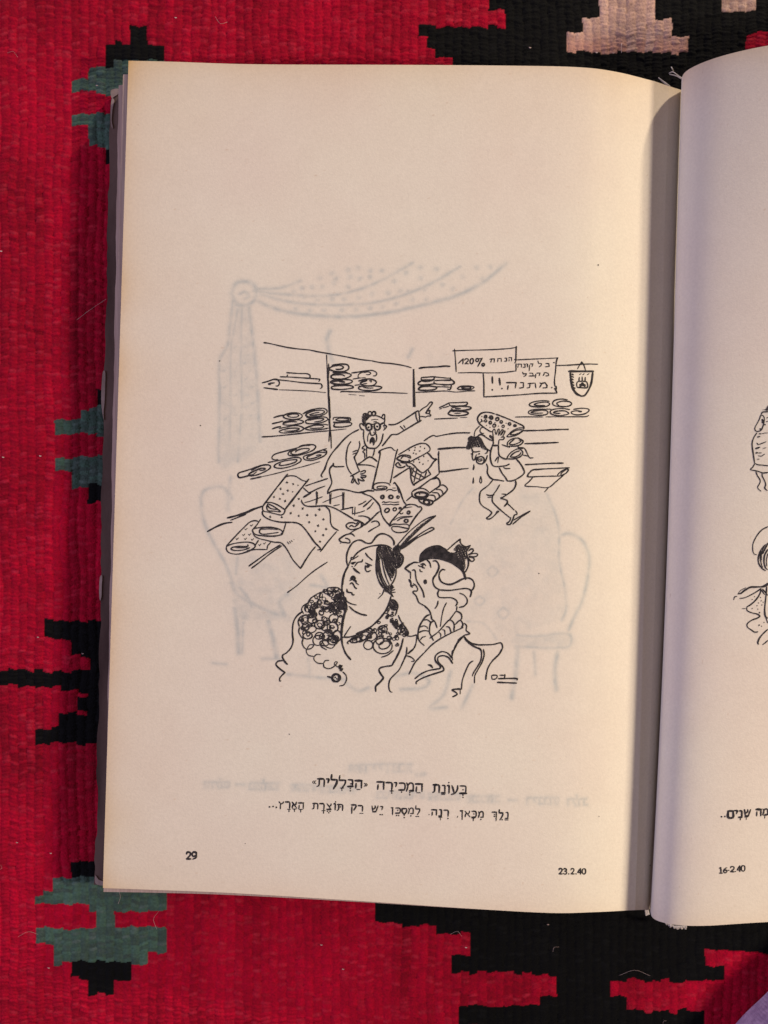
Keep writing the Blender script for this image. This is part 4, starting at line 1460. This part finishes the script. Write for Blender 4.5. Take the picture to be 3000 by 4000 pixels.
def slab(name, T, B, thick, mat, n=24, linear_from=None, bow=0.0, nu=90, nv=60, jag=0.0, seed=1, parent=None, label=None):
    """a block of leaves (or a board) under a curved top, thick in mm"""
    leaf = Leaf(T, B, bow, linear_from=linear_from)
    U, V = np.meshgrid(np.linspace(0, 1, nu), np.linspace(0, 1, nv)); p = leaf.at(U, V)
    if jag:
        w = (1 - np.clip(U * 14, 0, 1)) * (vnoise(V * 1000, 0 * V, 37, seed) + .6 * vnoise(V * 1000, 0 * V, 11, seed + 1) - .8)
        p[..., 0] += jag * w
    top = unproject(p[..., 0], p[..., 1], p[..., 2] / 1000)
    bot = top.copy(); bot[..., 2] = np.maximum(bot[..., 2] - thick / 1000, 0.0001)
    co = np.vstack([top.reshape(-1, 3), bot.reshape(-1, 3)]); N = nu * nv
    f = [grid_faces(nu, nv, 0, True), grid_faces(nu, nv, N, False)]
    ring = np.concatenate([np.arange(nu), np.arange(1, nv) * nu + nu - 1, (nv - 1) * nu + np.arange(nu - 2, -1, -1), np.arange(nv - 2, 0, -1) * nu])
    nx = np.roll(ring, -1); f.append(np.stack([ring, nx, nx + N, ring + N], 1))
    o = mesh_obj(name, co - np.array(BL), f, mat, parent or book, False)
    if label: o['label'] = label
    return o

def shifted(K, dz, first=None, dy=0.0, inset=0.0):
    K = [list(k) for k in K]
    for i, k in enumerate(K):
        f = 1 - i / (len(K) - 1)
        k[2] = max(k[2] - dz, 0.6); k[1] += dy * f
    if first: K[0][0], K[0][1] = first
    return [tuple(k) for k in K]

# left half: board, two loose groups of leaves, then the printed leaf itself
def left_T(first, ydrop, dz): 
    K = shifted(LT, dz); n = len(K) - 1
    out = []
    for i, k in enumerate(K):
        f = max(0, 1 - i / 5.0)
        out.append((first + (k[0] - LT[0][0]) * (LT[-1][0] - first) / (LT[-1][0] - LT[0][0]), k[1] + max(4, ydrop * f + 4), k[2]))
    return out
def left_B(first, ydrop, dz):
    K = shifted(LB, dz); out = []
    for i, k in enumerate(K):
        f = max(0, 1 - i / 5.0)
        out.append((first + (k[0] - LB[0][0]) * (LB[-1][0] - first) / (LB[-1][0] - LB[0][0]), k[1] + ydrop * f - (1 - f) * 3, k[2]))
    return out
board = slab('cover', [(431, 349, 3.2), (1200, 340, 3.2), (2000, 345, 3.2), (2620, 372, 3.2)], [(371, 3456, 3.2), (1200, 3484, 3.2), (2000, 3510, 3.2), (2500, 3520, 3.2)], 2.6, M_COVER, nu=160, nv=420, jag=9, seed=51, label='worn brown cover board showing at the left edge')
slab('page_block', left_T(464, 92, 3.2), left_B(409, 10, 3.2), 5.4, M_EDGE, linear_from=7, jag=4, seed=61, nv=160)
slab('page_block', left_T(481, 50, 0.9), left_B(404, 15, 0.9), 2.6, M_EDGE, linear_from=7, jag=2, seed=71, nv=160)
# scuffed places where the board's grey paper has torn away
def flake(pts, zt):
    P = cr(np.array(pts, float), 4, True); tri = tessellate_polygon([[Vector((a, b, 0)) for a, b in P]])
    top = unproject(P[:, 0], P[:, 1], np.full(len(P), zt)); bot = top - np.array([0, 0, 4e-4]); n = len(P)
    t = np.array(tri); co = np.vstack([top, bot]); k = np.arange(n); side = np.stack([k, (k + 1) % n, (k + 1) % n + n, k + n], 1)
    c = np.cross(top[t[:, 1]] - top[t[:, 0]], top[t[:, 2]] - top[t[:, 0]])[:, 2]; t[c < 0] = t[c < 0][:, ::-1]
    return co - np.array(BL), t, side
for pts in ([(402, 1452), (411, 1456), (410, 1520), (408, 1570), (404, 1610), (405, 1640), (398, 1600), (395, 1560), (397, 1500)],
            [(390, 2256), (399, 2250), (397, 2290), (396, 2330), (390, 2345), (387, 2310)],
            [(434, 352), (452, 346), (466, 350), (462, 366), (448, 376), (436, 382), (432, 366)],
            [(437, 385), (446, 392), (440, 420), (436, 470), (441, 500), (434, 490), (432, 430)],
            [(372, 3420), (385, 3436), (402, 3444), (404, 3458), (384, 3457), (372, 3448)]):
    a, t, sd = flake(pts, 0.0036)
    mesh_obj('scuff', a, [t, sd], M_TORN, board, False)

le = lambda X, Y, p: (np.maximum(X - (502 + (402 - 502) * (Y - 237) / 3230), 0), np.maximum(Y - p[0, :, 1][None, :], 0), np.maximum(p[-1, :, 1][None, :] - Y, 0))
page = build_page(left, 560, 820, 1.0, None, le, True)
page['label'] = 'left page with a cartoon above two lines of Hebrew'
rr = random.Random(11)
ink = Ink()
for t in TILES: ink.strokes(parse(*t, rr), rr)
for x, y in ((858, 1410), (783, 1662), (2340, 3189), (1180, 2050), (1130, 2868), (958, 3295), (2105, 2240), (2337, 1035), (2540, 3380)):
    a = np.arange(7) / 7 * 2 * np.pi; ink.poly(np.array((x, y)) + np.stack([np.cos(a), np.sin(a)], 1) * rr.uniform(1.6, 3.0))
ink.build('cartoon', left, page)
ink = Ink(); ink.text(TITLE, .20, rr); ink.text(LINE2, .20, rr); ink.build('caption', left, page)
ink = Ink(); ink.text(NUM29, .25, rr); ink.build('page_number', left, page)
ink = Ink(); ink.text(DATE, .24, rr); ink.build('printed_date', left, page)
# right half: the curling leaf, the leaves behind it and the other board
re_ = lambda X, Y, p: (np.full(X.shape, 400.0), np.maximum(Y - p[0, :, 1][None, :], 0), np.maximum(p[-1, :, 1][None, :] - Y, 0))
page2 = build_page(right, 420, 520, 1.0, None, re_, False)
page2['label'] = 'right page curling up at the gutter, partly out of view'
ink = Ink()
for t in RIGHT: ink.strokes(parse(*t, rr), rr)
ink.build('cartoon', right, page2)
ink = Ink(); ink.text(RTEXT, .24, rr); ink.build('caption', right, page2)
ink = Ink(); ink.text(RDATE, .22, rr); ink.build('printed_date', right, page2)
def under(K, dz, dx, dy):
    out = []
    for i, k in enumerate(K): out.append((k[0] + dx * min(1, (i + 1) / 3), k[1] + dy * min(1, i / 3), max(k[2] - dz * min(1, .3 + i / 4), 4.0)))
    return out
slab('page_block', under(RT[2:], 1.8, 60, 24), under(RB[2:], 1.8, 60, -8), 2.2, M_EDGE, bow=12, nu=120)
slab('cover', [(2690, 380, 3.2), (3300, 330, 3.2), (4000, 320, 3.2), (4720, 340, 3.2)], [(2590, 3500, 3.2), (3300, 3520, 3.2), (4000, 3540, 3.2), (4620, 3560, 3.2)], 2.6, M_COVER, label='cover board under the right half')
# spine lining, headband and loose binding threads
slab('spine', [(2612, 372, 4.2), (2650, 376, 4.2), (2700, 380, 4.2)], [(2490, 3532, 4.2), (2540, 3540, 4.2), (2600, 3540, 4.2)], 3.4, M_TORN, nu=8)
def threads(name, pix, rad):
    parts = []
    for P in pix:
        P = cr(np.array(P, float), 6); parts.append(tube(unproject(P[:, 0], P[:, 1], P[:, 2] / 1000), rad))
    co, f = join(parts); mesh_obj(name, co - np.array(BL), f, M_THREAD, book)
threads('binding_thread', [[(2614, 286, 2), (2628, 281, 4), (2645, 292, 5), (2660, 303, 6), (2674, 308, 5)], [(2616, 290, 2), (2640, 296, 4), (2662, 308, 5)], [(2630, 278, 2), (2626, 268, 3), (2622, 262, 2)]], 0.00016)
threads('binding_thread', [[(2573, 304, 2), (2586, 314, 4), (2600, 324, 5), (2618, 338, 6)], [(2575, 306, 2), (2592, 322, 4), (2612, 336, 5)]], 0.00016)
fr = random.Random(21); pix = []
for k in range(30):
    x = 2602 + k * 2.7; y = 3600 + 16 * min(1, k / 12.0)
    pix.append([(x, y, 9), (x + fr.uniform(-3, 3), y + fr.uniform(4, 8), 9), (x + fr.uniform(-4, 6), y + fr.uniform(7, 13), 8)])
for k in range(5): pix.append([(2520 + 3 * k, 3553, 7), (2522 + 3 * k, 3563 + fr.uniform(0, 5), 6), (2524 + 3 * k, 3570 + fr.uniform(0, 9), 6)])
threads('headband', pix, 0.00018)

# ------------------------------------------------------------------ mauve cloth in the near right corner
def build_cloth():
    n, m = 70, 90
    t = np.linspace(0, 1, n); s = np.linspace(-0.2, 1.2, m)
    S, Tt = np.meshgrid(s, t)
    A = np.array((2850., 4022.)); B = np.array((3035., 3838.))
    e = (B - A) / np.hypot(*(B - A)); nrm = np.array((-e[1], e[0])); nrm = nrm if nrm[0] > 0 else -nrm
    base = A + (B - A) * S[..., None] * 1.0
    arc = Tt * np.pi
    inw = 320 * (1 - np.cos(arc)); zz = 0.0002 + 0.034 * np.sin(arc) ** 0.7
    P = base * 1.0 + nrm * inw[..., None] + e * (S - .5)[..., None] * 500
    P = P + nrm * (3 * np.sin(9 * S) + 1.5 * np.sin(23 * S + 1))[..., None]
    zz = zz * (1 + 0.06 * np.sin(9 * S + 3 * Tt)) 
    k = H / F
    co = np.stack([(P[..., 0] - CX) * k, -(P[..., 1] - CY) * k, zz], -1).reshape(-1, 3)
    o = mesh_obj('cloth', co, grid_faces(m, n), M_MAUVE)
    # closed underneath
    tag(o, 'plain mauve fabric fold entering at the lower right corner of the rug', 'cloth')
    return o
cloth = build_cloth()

Written task
Write out, word for word, the lines from the start of the data through the one holding "return [tuple(k) for k in K]". Omit pictures.

Task result
Keep writing the Blender script for this image. This is part 4, starting at line 1460. This part finishes the script. Write for Blender 4.5. Take the picture to be 3000 by 4000 pixels.
def slab(name, T, B, thick, mat, n=24, linear_from=None, bow=0.0, nu=90, nv=60, jag=0.0, seed=1, parent=None, label=None):
    """a block of leaves (or a board) under a curved top, thick in mm"""
    leaf = Leaf(T, B, bow, linear_from=linear_from)
    U, V = np.meshgrid(np.linspace(0, 1, nu), np.linspace(0, 1, nv)); p = leaf.at(U, V)
    if jag:
        w = (1 - np.clip(U * 14, 0, 1)) * (vnoise(V * 1000, 0 * V, 37, seed) + .6 * vnoise(V * 1000, 0 * V, 11, seed + 1) - .8)
        p[..., 0] += jag * w
    top = unproject(p[..., 0], p[..., 1], p[..., 2] / 1000)
    bot = top.copy(); bot[..., 2] = np.maximum(bot[..., 2] - thick / 1000, 0.0001)
    co = np.vstack([top.reshape(-1, 3), bot.reshape(-1, 3)]); N = nu * nv
    f = [grid_faces(nu, nv, 0, True), grid_faces(nu, nv, N, False)]
    ring = np.concatenate([np.arange(nu), np.arange(1, nv) * nu + nu - 1, (nv - 1) * nu + np.arange(nu - 2, -1, -1), np.arange(nv - 2, 0, -1) * nu])
    nx = np.roll(ring, -1); f.append(np.stack([ring, nx, nx + N, ring + N], 1))
    o = mesh_obj(name, co - np.array(BL), f, mat, parent or book, False)
    if label: o['label'] = label
    return o

def shifted(K, dz, first=None, dy=0.0, inset=0.0):
    K = [list(k) for k in K]
    for i, k in enumerate(K):
        f = 1 - i / (len(K) - 1)
        k[2] = max(k[2] - dz, 0.6); k[1] += dy * f
    if first: K[0][0], K[0][1] = first
    return [tuple(k) for k in K]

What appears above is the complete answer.